Let's see how aware the "general public" are about Facebook's lack of trust, or whether they'll adopt this. Obviously FB have probably seen how WeChat does it in China and are copying them.

It's interesting to think that money is one of the things that the Internet hasn't "distrupted" yet, but maybe this is one attempt.

Speaking of trust, one should remember that the dollar bill was a promise from the Federal Reserve to pay whoever had that piece of paper to pay them the actual money written on it. I wonder who would trust the Central Bank of Facebook that they're "good for it"?

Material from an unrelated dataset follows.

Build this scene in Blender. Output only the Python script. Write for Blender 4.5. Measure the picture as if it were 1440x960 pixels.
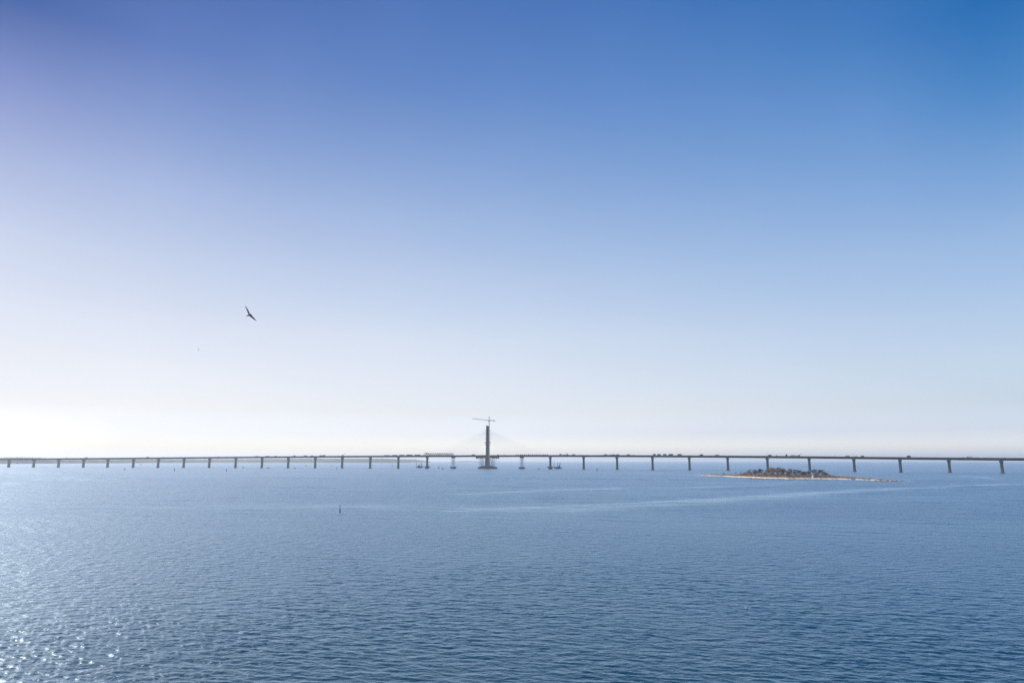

> was a promise from the Federal Reserve to pay whoever had that piece of paper to pay them the actual money written on it.

FYI, as written, that statement makes little sense. The term "actual money" does not mean anything. US dollar notes are actual money.

Before Nixon Shock, the dollars were on a gold standard. The government had a promise to give whoever had the US note the specified amount of physical gold (metal). As it is now, it is called a fiat currency, and no government exchanges it for gold or any other metal or any other form of money. It is still "actual money" though, by most sane definitions.


That's one vote against. Reality is that "everyone" uses FB /Whatsapp and sending money via FB that everyone uses makes plenty of sense.

See China or plenty of other countries where people send money to each other via mobile.


Is everyone really using FB/Whatsapp? The apps used in China , SE Asia or Japan have quite a different approach than FB.